SUPPLIED ENTRIES =
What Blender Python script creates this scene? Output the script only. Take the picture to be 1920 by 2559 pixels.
---
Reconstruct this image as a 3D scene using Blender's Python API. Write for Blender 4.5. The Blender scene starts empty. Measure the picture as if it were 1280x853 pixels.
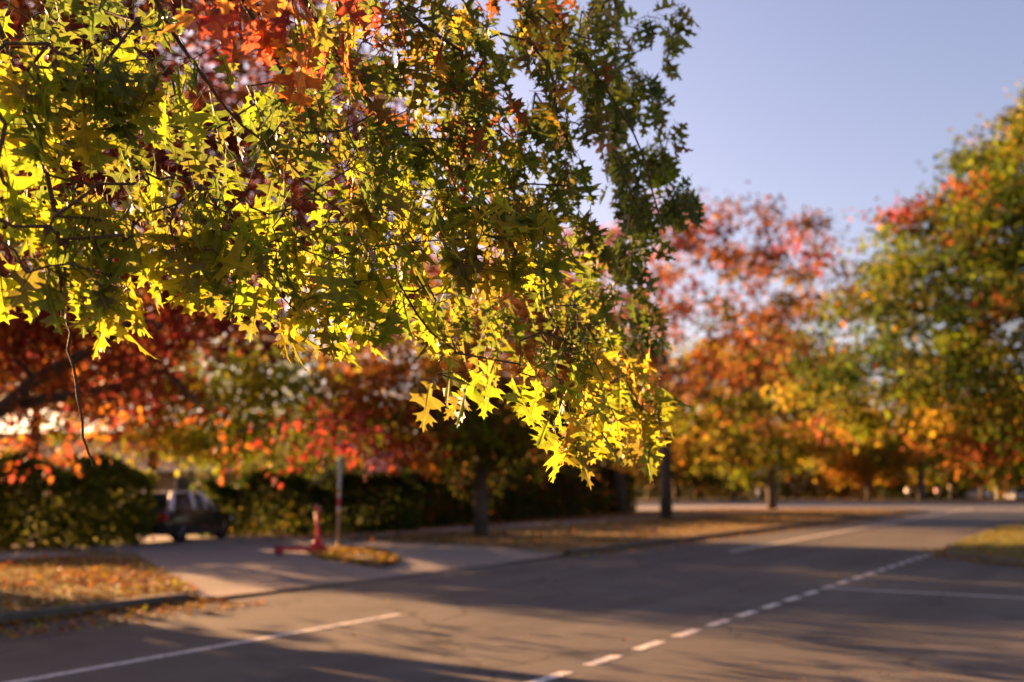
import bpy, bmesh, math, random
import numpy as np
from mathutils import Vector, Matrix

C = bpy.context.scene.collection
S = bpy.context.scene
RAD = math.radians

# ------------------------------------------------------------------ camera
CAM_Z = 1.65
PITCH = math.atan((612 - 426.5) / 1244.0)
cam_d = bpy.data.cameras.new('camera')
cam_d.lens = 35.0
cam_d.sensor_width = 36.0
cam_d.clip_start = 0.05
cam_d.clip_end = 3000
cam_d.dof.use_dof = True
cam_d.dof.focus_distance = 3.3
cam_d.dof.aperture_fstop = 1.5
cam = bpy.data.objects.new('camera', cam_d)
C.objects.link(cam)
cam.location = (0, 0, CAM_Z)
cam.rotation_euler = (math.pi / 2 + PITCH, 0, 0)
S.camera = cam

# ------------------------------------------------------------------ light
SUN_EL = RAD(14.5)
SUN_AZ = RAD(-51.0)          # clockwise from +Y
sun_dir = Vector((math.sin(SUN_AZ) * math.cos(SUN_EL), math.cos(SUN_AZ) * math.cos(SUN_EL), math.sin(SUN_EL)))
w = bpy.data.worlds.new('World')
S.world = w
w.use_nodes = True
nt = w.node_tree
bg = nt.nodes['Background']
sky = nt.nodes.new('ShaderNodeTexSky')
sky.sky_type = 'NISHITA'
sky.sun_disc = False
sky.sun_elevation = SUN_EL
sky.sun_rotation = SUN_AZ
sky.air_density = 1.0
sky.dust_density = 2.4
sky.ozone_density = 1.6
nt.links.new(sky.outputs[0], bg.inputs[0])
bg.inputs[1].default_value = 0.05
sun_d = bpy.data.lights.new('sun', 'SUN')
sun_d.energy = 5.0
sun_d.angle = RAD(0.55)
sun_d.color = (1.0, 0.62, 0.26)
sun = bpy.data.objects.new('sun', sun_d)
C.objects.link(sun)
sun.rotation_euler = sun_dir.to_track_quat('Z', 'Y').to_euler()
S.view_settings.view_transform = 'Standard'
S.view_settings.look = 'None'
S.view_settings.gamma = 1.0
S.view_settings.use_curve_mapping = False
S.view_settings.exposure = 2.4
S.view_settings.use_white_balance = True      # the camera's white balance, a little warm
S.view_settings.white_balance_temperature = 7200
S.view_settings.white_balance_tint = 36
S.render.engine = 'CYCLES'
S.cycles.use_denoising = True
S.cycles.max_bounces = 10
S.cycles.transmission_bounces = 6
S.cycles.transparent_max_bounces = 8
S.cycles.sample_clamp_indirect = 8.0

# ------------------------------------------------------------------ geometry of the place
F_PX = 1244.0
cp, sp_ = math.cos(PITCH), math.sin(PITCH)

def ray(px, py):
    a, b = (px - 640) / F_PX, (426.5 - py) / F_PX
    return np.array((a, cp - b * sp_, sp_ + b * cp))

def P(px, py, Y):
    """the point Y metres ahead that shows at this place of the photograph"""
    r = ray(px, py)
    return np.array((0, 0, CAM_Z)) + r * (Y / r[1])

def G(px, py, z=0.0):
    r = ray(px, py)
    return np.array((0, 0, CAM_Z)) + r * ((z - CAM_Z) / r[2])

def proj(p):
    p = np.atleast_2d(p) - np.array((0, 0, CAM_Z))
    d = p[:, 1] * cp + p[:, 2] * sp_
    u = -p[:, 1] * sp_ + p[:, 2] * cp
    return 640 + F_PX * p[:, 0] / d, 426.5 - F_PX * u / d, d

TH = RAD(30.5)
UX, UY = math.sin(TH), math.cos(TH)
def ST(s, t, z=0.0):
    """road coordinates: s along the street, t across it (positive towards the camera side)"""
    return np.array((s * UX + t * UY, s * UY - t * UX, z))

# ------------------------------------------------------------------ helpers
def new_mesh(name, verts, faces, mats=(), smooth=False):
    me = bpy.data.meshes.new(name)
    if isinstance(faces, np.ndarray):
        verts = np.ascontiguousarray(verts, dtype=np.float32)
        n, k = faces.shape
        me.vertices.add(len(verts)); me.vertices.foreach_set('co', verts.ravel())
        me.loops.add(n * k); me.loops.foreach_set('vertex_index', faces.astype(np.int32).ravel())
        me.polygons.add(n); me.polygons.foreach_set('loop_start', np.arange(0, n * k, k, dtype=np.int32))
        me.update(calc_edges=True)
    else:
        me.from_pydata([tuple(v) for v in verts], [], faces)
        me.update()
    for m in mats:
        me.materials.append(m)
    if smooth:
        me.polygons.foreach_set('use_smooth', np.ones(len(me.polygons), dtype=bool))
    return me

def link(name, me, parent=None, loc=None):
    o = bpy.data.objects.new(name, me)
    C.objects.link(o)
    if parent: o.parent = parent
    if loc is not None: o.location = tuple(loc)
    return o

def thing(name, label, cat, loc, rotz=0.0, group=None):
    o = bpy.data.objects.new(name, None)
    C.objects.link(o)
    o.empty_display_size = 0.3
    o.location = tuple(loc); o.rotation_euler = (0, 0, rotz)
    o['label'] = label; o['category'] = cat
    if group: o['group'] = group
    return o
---
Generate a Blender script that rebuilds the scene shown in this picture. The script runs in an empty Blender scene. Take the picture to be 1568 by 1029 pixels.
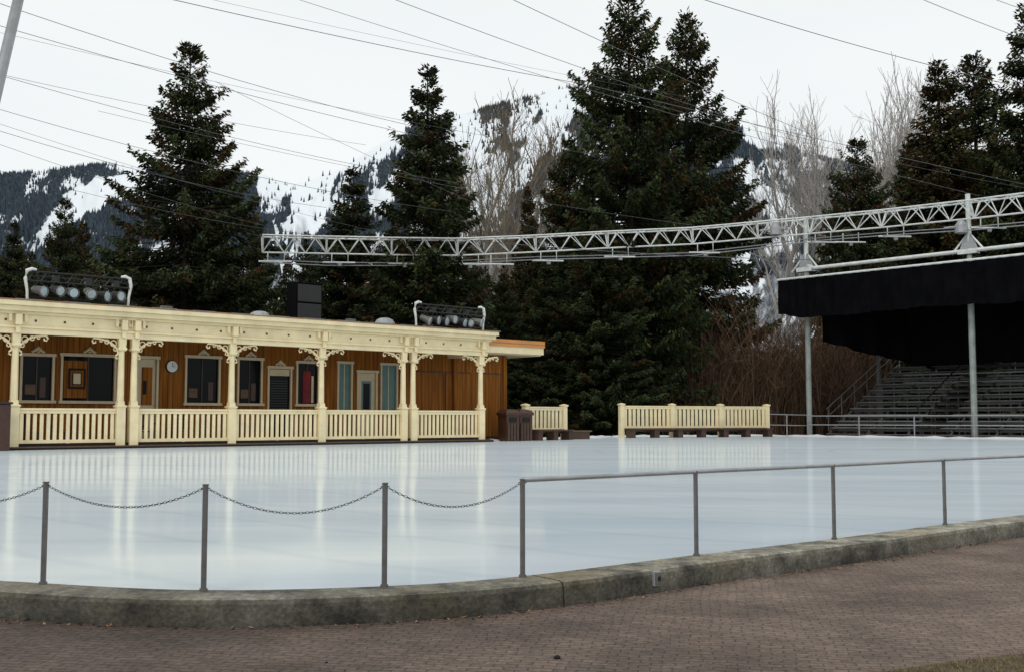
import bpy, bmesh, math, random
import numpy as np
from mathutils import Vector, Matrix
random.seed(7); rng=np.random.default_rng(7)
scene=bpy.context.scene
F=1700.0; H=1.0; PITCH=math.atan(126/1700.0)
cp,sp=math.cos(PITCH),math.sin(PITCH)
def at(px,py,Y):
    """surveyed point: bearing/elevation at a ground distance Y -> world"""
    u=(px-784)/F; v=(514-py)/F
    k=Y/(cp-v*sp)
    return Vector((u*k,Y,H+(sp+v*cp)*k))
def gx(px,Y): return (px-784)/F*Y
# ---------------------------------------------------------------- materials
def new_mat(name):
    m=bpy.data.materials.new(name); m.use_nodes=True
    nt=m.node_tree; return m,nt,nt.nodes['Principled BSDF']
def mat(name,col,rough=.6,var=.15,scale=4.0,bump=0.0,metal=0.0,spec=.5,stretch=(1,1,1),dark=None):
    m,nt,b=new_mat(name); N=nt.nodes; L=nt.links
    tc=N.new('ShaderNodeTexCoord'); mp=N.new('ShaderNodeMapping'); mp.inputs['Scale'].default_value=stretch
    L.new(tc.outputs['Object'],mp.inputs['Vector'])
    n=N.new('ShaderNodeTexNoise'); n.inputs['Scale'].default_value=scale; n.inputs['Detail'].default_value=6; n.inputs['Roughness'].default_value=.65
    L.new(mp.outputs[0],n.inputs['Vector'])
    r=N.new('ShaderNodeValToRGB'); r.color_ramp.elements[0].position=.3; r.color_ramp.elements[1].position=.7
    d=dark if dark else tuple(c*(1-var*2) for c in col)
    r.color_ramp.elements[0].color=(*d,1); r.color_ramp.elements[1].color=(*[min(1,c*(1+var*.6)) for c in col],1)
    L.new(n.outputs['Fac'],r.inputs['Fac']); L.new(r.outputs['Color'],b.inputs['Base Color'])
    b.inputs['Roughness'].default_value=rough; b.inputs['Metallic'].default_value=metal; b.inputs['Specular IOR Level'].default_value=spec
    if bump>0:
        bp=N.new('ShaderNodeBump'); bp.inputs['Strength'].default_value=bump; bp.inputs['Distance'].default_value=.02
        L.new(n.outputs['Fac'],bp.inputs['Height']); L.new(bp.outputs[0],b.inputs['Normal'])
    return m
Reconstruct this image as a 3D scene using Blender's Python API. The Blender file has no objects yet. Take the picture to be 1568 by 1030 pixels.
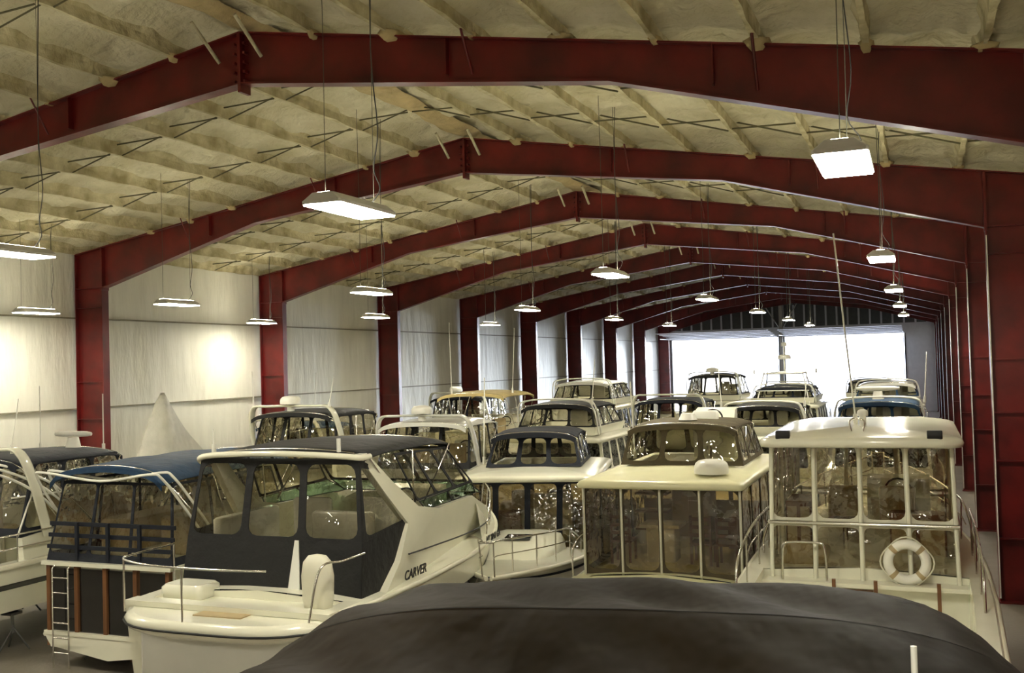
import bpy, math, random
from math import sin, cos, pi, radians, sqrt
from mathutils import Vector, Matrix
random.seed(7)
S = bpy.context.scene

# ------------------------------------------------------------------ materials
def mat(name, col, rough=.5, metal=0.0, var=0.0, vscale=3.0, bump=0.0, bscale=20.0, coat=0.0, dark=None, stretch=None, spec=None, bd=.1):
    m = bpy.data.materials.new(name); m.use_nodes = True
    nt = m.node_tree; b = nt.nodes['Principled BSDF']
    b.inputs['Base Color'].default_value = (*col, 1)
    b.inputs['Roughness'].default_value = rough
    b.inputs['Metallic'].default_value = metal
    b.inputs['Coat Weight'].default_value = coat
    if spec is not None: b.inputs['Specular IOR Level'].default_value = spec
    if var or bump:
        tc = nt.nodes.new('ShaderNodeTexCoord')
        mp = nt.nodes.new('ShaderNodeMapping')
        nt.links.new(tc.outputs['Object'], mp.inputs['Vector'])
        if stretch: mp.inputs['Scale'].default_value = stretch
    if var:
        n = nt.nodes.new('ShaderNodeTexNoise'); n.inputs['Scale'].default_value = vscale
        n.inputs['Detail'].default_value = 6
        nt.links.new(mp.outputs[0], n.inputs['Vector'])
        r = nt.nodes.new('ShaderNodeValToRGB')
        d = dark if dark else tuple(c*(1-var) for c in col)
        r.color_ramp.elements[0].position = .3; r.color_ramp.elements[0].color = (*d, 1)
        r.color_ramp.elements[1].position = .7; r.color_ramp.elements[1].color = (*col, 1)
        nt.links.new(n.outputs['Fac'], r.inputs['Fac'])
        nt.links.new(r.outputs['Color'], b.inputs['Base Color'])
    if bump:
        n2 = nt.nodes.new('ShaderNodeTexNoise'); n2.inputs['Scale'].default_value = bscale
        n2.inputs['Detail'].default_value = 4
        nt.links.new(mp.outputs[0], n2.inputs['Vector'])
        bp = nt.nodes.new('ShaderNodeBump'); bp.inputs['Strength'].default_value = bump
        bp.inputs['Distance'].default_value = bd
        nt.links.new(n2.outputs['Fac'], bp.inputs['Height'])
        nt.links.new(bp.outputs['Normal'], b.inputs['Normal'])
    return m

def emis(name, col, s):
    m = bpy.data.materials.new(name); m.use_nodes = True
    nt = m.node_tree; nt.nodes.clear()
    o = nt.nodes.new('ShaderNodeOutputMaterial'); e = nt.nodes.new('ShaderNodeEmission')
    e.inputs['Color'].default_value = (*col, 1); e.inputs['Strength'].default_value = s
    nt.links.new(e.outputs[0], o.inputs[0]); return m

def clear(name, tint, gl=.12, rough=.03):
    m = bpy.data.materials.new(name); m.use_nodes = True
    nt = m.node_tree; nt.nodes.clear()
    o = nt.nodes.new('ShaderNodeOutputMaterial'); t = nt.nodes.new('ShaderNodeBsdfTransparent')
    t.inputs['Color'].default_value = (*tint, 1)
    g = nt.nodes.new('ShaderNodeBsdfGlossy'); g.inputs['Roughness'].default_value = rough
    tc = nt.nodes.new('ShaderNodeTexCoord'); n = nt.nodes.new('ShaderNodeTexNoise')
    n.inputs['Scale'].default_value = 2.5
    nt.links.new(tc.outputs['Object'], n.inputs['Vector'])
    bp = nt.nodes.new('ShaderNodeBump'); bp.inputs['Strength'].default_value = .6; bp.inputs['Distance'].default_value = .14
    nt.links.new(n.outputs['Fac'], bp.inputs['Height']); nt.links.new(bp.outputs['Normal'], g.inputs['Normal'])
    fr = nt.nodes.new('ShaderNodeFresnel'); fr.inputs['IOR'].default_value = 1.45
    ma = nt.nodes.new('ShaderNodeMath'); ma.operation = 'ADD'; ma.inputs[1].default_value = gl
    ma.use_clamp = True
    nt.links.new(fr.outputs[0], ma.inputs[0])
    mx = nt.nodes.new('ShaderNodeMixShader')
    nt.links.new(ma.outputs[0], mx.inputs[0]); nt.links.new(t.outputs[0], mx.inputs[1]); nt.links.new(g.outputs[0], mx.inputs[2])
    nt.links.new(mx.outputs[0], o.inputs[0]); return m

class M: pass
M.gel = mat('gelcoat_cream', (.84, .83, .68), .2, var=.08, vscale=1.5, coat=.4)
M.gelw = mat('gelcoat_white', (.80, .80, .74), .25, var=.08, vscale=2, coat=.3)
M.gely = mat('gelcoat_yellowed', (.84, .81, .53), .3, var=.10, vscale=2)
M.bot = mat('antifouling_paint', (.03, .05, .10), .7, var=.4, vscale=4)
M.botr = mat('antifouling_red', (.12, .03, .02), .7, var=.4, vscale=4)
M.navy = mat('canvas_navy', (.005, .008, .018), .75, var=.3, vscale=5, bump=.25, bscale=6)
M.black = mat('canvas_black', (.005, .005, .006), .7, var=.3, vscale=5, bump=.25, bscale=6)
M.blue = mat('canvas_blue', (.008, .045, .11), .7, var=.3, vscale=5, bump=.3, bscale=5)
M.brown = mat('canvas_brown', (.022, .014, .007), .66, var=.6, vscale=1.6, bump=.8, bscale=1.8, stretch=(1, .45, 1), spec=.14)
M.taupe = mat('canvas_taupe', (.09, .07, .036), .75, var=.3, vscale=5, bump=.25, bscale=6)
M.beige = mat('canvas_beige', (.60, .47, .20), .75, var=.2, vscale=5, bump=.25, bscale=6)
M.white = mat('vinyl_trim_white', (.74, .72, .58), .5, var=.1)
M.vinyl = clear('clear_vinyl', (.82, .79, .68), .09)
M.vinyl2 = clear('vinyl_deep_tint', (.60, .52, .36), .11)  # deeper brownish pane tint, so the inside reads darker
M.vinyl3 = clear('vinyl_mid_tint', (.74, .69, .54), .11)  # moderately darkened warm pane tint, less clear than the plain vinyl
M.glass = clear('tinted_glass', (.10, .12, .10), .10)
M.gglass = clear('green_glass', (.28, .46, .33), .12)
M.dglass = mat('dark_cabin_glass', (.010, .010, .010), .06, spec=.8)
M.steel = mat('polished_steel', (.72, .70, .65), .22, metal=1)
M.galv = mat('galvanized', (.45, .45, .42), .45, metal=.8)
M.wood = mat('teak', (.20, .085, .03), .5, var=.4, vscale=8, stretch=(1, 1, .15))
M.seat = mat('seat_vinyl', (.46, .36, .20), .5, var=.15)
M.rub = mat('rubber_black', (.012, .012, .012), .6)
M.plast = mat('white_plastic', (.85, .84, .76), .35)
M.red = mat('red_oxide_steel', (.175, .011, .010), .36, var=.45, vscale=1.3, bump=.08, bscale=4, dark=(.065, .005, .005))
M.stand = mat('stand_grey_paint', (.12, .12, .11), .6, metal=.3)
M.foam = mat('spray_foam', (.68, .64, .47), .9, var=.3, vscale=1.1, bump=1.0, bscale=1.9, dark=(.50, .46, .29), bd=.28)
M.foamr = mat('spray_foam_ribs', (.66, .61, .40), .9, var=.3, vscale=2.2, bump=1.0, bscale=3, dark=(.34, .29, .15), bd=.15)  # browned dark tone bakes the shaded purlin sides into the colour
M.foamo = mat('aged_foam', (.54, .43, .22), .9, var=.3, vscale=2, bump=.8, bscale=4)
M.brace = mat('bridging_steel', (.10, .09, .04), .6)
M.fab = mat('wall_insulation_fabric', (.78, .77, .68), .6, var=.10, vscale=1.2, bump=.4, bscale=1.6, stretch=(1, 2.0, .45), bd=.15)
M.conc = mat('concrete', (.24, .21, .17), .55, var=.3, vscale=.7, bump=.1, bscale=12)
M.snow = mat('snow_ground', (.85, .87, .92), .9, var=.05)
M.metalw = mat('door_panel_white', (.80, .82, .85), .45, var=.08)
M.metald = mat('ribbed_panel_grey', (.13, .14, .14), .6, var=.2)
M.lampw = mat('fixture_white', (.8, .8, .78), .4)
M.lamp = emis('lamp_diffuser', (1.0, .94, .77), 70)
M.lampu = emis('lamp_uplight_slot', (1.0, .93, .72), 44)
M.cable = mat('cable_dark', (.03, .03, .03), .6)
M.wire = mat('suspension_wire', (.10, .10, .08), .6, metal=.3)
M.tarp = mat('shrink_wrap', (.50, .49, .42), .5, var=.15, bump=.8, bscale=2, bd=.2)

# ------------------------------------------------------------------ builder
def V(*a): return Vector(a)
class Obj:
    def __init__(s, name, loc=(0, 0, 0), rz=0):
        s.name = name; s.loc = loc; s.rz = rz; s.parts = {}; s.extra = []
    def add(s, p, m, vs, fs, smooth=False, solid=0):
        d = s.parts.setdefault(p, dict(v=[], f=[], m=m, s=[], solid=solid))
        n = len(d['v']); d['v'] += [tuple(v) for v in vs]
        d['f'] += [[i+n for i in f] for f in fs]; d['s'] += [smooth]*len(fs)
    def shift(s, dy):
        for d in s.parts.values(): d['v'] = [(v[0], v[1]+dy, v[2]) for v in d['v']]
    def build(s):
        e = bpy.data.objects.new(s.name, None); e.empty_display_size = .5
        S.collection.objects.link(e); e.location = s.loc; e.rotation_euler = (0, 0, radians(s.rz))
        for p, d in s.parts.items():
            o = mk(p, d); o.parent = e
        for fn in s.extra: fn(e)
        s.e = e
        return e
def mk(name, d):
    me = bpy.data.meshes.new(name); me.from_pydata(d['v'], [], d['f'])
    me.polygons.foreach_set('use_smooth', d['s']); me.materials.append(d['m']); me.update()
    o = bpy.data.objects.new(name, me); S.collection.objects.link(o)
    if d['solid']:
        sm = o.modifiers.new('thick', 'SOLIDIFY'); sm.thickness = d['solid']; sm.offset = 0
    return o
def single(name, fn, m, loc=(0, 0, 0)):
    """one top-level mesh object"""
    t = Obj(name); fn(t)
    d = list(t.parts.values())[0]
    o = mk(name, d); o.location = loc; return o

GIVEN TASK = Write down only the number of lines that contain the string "script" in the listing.

SOLUTION TO THIS TASK = 2